Judge makes history when she overturns Va. same-sex marriage ban

Judge Arenda Wright Allen this week overturned the state of Virginia's ban on same-sex marriage.

Judge Arenda Wright Allen this week overturned the state of Virginia’s ban on same-sex marriage.

On Thursday Judge Arenda L. Wright Allen a judge of the United States District Court for the Eastern District of Virginia made history when she overturned the state of Virginia’s ban on same-sex marriage. It was a landmark decision which was much heralded as it marked the first time a same-sex marriage ban imposed by a Southern state had been overturned.

While the landmark decision was seen as a victory for opponents of the Virginia’s ban on same-sex marriages, same-sex marriages didn’t immediately become legal in the state as the judge stayed her ruling while her decision was appealed.

No stranger to making history when she was confirmed Allen was celebrated as the first African-American woman to sit on the federal bench in the state of Virginia.

One of the most remarkable things about Judge Allen’s 41 page opinion was that it began quoting Mildred Loving who was a co-plantiff in the landmark Loving v.

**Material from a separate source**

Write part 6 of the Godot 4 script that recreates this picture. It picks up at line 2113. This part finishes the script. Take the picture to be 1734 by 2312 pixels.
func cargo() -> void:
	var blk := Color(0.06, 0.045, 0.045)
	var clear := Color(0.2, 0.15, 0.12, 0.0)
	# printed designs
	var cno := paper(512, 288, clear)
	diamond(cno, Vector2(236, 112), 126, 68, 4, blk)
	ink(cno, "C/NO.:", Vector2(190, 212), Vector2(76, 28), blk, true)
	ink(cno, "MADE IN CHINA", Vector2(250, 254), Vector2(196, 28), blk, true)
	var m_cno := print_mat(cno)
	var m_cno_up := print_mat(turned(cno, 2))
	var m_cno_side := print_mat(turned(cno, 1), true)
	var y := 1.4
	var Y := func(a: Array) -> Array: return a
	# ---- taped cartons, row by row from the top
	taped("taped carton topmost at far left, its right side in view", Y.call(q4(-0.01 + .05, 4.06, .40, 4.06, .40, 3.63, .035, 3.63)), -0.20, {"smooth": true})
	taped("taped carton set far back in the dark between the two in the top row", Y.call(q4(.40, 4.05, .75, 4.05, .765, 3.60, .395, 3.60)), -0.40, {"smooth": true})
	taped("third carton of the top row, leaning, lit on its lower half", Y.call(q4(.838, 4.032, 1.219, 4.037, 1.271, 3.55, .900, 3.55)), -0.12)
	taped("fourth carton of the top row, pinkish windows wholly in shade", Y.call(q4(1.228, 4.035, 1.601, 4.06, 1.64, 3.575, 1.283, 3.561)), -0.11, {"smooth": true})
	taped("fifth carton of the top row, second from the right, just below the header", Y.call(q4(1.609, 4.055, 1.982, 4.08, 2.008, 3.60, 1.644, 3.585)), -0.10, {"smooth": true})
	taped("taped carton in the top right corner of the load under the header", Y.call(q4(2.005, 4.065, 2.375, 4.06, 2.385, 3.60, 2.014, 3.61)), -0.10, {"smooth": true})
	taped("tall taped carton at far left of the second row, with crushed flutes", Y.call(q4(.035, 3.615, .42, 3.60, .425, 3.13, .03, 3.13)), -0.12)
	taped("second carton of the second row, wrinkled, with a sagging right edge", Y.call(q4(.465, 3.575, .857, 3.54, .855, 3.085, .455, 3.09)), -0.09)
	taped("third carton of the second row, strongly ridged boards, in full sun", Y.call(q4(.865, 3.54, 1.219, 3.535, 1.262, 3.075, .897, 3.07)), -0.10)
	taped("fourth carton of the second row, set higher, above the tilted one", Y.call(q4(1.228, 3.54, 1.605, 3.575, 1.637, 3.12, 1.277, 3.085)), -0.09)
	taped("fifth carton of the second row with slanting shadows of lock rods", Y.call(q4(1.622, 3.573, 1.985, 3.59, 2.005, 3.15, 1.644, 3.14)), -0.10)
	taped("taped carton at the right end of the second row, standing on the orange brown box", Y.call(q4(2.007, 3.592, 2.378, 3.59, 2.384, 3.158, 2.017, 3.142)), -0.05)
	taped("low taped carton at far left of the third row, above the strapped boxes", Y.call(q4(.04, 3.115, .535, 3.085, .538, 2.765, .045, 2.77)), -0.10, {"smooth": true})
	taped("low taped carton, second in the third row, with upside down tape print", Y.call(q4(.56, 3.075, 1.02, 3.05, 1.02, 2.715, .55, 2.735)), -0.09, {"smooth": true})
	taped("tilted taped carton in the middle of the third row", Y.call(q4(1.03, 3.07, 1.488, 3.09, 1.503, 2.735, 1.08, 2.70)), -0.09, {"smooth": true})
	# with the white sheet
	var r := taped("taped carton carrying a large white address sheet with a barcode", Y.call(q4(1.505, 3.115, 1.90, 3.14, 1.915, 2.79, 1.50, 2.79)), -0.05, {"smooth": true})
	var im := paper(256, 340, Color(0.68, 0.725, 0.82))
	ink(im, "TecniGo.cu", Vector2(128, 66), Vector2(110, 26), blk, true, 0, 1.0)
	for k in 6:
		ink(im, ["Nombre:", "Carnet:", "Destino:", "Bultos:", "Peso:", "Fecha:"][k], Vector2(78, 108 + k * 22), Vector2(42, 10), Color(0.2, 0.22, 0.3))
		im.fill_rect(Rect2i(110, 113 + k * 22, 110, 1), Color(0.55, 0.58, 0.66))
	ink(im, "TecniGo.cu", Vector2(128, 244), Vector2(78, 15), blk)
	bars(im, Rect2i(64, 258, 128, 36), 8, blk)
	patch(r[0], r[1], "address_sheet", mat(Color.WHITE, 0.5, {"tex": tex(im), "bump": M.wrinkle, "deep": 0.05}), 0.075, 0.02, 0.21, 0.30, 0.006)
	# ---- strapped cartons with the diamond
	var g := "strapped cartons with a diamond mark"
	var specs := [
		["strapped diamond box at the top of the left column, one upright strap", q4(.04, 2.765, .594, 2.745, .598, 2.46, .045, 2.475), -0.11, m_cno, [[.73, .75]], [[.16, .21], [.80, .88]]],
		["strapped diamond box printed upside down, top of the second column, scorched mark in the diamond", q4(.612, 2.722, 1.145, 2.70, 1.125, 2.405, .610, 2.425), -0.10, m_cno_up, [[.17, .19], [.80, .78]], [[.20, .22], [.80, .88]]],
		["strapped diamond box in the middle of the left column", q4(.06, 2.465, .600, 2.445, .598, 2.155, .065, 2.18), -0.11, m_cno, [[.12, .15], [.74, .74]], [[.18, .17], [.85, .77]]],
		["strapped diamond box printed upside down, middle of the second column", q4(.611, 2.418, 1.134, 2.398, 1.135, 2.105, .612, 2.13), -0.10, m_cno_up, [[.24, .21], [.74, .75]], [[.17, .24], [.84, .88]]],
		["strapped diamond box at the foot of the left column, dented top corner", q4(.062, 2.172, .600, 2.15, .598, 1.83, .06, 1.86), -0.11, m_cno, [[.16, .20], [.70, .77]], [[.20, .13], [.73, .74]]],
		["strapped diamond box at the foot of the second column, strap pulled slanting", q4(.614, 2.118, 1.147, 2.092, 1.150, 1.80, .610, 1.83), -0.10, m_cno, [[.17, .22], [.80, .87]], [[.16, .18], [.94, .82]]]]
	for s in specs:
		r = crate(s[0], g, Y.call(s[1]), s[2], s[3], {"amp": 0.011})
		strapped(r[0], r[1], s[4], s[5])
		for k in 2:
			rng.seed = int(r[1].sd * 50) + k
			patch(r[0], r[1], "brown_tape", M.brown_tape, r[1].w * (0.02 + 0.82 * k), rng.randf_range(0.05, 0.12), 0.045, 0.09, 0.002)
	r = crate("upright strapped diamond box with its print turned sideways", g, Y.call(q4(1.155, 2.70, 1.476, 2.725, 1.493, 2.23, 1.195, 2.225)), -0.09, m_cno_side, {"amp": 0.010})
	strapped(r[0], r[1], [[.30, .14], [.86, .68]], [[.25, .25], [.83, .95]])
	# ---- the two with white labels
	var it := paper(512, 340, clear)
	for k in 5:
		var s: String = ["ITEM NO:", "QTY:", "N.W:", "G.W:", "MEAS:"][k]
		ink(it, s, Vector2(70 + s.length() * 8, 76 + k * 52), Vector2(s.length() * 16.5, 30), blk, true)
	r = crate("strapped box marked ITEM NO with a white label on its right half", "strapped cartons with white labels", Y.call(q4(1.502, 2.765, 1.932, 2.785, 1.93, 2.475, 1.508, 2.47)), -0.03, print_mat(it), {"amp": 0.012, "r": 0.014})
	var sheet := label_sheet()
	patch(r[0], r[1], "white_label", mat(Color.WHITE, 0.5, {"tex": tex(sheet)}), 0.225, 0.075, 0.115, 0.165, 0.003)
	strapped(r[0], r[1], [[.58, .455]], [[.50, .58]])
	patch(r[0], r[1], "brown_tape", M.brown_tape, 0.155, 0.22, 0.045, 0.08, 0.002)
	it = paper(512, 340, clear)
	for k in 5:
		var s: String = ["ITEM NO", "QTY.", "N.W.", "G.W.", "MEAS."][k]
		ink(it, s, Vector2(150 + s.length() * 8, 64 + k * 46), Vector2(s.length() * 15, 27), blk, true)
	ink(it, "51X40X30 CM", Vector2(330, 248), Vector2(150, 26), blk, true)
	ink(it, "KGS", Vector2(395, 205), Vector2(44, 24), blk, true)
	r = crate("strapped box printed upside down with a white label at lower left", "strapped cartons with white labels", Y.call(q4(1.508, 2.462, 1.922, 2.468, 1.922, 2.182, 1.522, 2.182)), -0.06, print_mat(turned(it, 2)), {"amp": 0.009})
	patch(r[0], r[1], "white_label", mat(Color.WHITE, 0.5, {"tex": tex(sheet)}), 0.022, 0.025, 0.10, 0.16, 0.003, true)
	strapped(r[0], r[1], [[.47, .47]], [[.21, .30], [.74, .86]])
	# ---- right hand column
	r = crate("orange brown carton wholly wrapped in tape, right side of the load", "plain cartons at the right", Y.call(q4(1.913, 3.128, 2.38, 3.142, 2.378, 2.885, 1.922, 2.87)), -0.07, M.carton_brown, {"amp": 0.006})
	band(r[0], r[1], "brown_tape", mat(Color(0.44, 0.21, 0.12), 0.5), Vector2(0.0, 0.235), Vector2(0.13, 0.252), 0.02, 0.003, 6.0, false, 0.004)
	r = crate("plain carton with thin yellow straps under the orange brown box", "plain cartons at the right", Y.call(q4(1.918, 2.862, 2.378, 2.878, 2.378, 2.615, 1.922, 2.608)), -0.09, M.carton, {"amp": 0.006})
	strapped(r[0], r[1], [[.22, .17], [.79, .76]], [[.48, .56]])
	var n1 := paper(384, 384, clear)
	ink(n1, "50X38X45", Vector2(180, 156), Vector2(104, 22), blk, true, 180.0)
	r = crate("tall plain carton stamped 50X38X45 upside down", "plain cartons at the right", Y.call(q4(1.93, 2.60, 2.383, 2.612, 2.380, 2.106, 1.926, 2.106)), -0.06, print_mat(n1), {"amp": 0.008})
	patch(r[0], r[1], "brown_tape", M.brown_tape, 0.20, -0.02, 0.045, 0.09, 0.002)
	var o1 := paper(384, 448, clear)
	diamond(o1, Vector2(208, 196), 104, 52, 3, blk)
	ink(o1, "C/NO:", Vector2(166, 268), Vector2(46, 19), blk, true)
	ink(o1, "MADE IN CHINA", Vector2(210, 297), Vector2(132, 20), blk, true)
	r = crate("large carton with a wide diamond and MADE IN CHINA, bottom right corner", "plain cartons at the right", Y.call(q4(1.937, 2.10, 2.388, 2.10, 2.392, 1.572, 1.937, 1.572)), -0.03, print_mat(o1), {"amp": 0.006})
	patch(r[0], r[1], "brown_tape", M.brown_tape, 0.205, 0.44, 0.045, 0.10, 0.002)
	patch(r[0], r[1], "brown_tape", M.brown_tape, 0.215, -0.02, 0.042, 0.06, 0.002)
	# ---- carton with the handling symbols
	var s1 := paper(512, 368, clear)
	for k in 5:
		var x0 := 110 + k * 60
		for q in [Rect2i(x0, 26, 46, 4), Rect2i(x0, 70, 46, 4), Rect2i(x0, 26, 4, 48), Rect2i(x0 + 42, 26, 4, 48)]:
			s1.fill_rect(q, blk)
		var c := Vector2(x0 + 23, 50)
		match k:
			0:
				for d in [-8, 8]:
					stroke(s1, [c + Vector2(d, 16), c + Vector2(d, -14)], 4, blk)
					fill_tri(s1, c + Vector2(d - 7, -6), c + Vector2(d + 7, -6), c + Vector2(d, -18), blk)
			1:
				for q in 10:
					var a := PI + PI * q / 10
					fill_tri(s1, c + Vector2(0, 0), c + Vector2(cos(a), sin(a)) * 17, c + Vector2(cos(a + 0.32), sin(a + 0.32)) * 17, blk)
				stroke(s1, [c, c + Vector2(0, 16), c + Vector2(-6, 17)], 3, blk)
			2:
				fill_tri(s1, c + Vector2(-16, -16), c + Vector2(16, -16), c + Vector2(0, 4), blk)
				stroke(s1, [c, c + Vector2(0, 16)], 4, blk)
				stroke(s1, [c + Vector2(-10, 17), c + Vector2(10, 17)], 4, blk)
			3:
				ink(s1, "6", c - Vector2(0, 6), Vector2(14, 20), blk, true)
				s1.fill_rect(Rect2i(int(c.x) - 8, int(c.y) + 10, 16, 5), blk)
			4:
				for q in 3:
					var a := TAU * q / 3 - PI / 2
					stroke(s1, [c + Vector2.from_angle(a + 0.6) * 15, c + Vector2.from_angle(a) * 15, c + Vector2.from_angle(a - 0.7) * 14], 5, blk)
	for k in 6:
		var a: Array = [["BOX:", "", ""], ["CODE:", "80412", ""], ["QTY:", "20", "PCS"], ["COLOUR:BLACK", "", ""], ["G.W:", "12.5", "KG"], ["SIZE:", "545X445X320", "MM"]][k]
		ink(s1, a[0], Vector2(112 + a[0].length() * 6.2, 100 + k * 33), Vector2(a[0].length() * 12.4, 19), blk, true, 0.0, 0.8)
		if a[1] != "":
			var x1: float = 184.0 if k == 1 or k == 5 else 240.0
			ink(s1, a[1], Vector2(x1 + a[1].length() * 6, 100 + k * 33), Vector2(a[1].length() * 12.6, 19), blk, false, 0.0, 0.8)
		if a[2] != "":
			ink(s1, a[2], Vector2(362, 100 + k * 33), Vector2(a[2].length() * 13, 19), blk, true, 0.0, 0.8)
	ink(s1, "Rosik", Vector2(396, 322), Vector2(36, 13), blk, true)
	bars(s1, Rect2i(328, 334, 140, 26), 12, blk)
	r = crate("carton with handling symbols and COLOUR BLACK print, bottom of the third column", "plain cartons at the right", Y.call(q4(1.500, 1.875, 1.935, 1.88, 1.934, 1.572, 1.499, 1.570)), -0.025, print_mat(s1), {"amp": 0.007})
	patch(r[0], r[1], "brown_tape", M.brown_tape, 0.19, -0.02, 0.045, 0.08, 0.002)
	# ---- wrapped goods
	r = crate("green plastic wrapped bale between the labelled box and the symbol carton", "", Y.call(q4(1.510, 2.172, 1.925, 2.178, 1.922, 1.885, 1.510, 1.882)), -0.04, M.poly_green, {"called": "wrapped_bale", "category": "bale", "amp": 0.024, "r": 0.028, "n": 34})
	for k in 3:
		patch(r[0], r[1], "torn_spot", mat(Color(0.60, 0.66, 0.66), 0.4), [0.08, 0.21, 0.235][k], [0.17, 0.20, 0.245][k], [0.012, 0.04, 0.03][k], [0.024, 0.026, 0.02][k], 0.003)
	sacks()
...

Virginia case, which decades earlier after a ruling by the United States Supreme Court led to the dismantling of state of Virginia’s ban on interracial marriage.

Judge Allen’s decision quoted striking portions of Mildred Loving’s “Loving for All” remarks which were prepared for delivery on June 12, 2007 the fortieth anniversary of the announcement of the Supreme Court’s decision in Loving v. Virginia. Loving had written, “We made a commitment to each other in our love and lives, and now had the legal commitment, called marriage, to match. Isn’t that what marriage is?…Surrounded as I am now by wonderful children and grandchildren, not a day goes by that I don’t think of Richard and our love, our right to marry, and how much it meant to me to have that freedom to marry the person precious to me, even if others thought he was the “wrong kind of person” for me to marry. I believe all Americans, no matter their race, no matter their sex, no matter their sexual orientation, should have that same freedom to marry. Government has no business imposing some people’s religious beliefs over others…I support the freedom to marry for all. That’s what Loving, and loving, are all about.”

When she heard oral arguments in the case many said at the time that it was hard to pin down exactly how she would rule given her diverse set of experiences. Judge Allen over the course of her career prior to becoming a judge had been an attorney in the United States Navy’s Judge Advocate General’s Corps. Later she was both a federal prosecutor and a federal public defender.

In the days immediately following her ruling some have begun to say that Judge Allen who has served on the federal bench less than three years has already cemented her legacy.

Allen earned her undergraduate degree Kutztown University and her law degree from the North Carolina Central University School of Law. She was nominated by President Barack Obama for the judgeship on January 5, 2011, confirmed by the United States Senate on May 11, 2001, and received her judicial commission May 12, 2001.